## begin Data extract

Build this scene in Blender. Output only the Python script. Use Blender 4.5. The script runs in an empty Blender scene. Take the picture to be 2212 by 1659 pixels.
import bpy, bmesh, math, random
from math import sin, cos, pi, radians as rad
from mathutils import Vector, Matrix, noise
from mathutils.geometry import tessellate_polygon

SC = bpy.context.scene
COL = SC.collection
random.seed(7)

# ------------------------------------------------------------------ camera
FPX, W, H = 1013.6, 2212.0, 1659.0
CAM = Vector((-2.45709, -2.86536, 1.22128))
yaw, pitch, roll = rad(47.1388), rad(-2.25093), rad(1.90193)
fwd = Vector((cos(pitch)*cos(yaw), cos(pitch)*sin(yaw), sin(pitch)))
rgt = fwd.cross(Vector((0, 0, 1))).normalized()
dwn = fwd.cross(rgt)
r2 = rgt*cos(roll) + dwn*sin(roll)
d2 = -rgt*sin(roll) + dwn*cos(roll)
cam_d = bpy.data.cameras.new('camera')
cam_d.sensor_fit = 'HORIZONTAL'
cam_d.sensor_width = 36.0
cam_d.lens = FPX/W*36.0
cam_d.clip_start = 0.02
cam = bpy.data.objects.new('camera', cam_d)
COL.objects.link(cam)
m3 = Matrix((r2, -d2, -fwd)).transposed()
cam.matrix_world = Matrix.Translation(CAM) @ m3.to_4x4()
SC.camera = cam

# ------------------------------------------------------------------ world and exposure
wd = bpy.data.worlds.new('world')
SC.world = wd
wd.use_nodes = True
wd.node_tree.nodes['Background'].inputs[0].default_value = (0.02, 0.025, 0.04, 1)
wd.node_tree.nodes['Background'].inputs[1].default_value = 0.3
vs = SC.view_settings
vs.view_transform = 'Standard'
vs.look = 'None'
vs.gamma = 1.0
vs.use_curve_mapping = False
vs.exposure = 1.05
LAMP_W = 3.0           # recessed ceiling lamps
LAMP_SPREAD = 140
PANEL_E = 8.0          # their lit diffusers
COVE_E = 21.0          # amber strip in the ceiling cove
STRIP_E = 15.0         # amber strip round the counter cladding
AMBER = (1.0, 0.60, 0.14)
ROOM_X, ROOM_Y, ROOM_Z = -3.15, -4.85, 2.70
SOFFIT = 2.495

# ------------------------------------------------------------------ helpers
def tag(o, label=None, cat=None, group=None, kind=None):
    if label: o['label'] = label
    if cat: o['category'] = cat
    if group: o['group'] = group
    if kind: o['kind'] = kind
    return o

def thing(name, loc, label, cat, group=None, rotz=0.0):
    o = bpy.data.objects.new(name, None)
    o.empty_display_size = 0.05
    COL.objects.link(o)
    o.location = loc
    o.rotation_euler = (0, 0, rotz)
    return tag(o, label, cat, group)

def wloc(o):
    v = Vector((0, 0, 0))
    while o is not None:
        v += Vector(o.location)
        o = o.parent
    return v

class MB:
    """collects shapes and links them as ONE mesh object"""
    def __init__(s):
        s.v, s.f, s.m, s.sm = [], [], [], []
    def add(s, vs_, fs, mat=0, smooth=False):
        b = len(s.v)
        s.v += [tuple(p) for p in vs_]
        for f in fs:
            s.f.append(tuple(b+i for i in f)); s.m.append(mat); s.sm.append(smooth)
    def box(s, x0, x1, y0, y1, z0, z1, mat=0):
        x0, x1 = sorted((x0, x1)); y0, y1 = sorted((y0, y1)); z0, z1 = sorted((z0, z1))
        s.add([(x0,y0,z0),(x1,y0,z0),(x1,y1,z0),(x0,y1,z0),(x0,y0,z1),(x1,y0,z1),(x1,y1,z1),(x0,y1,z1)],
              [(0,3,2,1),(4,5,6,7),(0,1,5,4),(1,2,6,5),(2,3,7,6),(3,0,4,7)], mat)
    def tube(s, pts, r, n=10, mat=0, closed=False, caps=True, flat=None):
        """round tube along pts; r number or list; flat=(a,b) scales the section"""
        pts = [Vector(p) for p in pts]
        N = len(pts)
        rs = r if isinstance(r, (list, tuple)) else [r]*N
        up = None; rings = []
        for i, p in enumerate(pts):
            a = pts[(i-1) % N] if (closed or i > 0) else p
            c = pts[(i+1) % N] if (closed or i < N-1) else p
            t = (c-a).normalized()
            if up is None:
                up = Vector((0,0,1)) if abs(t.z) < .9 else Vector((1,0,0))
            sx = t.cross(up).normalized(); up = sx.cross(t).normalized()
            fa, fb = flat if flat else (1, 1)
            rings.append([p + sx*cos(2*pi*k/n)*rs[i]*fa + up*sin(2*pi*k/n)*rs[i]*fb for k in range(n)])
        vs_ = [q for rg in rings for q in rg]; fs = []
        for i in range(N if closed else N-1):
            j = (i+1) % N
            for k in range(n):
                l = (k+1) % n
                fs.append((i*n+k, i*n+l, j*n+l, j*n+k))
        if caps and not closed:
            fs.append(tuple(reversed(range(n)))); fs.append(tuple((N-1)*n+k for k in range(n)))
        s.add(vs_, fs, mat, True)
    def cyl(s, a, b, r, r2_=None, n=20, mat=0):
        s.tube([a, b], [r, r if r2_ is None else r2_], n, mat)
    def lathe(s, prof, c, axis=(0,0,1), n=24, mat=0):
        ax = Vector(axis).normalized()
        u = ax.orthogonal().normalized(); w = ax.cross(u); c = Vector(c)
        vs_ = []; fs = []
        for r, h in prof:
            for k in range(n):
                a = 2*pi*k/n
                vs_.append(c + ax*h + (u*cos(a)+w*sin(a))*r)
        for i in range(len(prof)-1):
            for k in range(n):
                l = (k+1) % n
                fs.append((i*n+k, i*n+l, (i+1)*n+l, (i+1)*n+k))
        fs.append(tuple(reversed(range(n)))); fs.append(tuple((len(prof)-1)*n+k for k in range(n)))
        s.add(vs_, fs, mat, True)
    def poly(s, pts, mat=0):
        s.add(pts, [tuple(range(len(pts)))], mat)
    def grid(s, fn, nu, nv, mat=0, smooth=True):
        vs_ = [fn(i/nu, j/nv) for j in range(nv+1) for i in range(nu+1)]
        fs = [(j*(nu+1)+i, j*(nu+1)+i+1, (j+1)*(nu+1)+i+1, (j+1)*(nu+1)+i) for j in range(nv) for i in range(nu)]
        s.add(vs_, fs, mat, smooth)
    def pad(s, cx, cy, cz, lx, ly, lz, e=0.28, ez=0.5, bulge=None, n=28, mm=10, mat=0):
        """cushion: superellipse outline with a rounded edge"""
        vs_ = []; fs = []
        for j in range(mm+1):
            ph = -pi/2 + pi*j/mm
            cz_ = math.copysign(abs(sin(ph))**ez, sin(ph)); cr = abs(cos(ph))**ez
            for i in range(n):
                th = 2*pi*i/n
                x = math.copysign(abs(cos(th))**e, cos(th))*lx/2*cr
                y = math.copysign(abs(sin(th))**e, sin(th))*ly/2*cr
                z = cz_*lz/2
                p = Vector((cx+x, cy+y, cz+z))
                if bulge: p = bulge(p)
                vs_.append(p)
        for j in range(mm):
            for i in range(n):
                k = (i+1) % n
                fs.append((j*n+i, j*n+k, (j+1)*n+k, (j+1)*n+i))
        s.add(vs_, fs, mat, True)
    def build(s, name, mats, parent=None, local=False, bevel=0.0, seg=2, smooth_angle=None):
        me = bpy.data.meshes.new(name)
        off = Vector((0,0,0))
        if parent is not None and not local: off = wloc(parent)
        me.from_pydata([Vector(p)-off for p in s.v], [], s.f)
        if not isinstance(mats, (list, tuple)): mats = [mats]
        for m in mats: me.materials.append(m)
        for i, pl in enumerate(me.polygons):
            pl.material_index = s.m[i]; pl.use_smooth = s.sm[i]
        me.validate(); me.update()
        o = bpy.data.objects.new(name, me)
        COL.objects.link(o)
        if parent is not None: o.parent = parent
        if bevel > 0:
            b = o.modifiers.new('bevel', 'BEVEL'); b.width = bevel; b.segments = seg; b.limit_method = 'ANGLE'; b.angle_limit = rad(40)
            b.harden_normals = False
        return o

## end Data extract

### Given instruction
Everything from the first line above through the line that contains "random.seed(7)" should be duplicated exactly, please, and nothing beyond it.

### The completed task
Build this scene in Blender. Output only the Python script. Use Blender 4.5. The script runs in an empty Blender scene. Take the picture to be 2212 by 1659 pixels.
import bpy, bmesh, math, random
from math import sin, cos, pi, radians as rad
from mathutils import Vector, Matrix, noise
from mathutils.geometry import tessellate_polygon

SC = bpy.context.scene
COL = SC.collection
random.seed(7)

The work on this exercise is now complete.